The secretary looked at me conspiratorially from between the long green leaves of the plant sitting on the edge of her desk.
"Are you getting married?" she asked covertly, excitedly.
I looked down at my semi-professional clothes, the pile of winter gear now in my lap, and the steno pad and pen in my hands, and thought quickly of my boyfriend. And my age. And my dolls. And the single university diploma sitting on my dresser at home. I decided I definitely wasn't, and giggled softly.
"No," I exhaled. "I'm here to interview..."
"I only asked because I was being nosy," she admitted. "When I was your age, I was getting married."

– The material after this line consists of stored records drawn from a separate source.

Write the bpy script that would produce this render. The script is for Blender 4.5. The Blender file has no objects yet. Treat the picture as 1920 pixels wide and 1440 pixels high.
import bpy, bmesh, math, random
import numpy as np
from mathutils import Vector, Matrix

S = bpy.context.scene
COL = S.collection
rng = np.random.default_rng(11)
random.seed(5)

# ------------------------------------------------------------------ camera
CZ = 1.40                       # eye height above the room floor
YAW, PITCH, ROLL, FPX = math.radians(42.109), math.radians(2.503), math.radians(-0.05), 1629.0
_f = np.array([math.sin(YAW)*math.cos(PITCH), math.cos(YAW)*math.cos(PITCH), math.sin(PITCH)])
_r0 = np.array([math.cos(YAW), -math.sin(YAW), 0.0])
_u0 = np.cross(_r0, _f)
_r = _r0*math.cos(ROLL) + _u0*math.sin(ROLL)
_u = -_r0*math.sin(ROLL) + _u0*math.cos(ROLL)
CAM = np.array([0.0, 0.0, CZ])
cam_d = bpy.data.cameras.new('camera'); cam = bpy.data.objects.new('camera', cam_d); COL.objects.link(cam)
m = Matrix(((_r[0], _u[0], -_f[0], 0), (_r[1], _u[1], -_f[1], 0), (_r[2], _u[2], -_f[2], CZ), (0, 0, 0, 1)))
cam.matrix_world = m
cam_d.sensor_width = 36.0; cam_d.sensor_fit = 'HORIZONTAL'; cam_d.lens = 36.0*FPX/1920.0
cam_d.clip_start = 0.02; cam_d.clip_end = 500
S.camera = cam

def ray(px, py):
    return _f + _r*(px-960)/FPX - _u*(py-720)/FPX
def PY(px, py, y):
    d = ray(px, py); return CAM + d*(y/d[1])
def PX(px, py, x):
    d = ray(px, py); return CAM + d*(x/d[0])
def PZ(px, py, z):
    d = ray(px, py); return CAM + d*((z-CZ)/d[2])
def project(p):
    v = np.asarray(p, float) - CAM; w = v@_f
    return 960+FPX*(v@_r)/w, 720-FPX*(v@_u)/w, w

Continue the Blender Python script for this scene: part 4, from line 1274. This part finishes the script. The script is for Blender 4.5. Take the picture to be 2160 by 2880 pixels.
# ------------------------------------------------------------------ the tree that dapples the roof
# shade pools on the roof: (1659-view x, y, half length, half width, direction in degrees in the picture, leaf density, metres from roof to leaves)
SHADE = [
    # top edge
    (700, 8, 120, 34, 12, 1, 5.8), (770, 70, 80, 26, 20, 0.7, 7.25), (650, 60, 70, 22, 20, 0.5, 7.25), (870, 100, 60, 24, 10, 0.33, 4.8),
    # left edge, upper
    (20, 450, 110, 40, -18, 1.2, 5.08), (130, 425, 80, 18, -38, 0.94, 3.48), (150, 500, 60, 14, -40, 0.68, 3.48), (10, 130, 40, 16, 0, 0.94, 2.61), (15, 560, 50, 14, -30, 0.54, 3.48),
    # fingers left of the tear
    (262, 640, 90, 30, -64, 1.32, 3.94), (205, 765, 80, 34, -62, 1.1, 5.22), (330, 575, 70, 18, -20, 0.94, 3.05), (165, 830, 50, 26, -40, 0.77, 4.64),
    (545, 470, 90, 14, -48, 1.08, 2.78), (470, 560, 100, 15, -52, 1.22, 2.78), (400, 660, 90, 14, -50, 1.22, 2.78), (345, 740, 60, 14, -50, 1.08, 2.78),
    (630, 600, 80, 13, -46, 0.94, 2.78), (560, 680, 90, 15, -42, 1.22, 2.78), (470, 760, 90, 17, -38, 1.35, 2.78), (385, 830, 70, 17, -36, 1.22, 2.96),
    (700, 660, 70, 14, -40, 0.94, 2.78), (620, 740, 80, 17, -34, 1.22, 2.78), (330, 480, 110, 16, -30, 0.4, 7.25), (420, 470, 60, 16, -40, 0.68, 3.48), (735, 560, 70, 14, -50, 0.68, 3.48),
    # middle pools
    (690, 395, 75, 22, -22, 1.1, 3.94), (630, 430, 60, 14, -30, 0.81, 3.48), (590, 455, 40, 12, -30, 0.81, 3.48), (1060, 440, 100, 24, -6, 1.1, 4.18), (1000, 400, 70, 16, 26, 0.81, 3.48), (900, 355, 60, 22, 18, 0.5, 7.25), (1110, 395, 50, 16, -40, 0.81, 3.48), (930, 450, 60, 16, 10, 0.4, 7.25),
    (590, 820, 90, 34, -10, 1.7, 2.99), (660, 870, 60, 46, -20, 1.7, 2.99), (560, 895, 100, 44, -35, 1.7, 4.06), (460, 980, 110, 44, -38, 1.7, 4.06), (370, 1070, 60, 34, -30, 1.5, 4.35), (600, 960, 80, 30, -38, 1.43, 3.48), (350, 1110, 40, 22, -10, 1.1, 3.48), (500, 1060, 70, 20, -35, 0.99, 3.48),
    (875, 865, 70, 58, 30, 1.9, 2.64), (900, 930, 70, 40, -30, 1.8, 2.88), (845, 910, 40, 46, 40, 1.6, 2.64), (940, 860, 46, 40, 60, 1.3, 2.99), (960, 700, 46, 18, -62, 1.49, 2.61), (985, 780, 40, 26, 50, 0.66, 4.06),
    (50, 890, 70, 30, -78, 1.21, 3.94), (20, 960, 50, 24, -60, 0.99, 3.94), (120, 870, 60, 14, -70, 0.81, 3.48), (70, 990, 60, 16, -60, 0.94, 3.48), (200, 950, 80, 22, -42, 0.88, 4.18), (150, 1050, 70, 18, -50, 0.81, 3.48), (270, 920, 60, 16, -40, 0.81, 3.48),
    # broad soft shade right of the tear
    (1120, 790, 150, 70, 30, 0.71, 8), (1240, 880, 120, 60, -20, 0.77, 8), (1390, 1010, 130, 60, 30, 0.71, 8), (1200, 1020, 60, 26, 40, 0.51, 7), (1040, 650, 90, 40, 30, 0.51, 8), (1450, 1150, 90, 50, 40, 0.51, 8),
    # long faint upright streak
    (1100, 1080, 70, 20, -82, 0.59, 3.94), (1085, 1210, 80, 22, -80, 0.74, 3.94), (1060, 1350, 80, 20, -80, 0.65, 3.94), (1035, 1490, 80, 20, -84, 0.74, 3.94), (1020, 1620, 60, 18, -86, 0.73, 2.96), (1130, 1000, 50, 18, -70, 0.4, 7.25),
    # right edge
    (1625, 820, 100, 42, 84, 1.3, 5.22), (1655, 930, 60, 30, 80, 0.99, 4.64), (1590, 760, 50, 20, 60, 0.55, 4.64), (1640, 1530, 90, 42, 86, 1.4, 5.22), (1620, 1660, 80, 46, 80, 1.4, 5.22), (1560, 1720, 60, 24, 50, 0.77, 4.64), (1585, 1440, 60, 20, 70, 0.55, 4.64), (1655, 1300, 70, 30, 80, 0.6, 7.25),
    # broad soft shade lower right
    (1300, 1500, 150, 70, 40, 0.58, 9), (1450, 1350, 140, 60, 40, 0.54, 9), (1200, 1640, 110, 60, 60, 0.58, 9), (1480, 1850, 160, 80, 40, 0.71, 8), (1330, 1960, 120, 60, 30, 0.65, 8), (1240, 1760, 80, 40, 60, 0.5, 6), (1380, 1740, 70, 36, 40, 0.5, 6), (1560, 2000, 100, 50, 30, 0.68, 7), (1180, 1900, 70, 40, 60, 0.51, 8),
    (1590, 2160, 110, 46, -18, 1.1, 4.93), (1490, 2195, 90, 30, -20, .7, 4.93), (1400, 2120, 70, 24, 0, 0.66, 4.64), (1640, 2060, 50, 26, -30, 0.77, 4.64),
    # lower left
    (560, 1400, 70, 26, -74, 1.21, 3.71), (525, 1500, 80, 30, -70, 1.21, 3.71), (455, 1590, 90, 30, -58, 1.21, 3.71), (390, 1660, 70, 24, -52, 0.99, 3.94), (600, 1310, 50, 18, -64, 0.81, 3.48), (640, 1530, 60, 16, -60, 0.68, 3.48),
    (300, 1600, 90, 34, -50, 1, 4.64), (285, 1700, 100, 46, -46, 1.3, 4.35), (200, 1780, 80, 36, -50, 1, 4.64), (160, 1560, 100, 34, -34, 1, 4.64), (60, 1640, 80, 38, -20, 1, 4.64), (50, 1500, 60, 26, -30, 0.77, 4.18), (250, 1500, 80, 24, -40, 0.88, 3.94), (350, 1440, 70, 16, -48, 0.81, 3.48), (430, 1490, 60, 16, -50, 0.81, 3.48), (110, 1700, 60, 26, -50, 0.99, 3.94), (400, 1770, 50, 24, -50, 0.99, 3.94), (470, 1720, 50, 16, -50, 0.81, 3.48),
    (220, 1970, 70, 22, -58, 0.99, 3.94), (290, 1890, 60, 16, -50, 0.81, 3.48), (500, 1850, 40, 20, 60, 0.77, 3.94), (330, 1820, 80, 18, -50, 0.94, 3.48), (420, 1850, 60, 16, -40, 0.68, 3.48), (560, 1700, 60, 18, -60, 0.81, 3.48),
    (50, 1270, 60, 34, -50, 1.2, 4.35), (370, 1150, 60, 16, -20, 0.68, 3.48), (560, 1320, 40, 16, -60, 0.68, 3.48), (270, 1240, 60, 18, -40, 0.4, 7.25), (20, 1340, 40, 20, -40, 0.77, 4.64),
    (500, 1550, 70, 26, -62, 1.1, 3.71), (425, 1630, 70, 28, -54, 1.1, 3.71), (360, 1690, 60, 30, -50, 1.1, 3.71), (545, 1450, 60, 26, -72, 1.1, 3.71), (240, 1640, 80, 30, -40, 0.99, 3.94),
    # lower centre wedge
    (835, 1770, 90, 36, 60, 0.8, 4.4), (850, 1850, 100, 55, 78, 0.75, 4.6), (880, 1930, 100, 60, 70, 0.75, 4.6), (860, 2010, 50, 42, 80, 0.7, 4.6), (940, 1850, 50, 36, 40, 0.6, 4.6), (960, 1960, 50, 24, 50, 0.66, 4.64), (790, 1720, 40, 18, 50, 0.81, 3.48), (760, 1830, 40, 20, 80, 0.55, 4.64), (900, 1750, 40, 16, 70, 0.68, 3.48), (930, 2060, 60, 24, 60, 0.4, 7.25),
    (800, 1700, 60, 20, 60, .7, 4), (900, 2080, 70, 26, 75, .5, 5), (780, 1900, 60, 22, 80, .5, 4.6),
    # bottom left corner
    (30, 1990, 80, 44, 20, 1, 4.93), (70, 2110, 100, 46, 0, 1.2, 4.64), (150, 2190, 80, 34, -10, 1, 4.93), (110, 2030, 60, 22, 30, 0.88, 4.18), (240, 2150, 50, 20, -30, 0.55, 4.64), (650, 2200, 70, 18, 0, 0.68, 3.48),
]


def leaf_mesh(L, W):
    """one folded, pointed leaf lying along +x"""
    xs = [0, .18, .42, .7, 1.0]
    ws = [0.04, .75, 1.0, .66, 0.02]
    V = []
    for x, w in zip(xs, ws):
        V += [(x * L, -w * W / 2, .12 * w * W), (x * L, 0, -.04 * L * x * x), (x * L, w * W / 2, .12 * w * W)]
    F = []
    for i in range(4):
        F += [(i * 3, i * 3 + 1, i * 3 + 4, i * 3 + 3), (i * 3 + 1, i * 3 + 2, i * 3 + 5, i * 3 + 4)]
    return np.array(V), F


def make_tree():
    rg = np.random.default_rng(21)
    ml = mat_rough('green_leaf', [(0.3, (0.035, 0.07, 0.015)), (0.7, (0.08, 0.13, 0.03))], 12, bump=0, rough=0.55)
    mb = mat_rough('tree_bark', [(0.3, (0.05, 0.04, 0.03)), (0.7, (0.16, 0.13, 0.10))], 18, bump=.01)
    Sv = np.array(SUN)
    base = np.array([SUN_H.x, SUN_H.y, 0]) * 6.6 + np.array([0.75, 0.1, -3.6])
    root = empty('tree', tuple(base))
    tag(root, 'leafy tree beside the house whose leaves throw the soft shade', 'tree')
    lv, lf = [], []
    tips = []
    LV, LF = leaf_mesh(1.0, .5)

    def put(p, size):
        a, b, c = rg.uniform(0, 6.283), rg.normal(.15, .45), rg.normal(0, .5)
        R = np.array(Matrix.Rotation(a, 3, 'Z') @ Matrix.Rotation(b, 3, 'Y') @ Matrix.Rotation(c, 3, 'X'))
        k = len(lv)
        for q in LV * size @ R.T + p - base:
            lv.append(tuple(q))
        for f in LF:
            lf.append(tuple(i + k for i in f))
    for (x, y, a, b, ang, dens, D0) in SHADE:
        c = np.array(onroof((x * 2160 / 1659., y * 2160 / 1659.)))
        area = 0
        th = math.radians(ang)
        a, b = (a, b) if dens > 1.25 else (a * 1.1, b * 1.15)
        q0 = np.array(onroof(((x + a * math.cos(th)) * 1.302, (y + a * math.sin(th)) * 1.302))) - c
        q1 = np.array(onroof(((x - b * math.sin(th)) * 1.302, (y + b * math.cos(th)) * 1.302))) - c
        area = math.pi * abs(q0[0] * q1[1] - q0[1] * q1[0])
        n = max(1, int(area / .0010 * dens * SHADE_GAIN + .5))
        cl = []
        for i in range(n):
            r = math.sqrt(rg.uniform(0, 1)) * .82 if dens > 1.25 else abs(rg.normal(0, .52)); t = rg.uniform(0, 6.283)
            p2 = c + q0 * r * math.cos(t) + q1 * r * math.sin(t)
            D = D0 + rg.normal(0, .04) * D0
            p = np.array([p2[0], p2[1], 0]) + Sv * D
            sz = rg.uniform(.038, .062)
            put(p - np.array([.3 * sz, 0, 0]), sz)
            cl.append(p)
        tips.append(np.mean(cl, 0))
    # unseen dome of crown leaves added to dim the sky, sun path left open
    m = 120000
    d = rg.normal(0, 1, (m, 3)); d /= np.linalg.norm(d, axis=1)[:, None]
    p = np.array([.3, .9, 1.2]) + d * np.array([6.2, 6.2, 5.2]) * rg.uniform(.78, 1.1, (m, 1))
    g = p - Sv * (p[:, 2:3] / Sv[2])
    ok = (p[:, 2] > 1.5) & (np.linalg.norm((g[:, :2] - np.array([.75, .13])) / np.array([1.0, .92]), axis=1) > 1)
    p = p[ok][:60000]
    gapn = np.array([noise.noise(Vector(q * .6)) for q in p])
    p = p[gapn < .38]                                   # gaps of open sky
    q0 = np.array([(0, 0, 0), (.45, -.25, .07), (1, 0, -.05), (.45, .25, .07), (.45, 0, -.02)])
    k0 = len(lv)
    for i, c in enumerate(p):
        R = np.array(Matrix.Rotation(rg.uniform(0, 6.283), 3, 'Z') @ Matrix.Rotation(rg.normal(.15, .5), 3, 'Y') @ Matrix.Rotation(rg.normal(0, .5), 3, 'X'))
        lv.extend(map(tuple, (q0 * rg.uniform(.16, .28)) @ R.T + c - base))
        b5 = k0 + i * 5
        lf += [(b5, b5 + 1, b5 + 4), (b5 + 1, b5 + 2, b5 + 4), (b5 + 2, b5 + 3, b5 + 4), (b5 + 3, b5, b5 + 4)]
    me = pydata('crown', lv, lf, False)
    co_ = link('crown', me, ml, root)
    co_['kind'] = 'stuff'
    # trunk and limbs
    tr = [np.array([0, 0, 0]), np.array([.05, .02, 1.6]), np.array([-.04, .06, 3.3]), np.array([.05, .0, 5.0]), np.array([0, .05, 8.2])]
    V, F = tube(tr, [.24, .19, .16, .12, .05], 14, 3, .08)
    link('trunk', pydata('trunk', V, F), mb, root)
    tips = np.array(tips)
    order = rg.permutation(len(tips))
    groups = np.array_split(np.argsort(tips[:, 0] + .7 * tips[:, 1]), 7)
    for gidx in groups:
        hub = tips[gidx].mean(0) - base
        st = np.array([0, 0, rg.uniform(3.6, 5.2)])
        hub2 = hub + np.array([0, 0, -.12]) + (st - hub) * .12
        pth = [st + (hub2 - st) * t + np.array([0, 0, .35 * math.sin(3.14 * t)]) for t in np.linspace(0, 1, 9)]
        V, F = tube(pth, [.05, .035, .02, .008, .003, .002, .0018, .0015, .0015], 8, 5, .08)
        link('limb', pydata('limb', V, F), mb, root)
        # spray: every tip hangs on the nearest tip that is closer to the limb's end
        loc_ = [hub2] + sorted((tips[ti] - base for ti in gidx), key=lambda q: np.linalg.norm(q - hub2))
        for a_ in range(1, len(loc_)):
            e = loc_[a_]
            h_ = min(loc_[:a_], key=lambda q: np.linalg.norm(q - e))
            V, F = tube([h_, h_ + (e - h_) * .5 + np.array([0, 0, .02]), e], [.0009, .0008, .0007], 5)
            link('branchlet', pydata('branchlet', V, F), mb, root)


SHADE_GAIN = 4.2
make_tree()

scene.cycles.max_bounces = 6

I wondered what age I looked and what age she was when she got married... and the rabbi called me into his office.
-----
I don't know where 20-somethings disappear to when they graduate from college, but apparently they don't end up at semi-conservative religious publications. People have mistaken me for many things since I've been here, and usually it's not the reporter I am. Or once I sit them down for the interview, they talk about me and my generation... "Kids your age, they don't feel any connection to stuffy Jewish institutions." (True.) And when, yesterday, we touched on "the problem of" Jewish continuity and intermarriage, I tried to sit up straighter and look older when I realized that I embody the quintessential "problem" the older generations talk about when they fear the religion will die.
I don't mind, really. I smile understandingly and look forward to one day when I will hopefully be among the hip, young journalists at some publication or blog that publishes articles I would read and things I would believe if I wasn't forced to.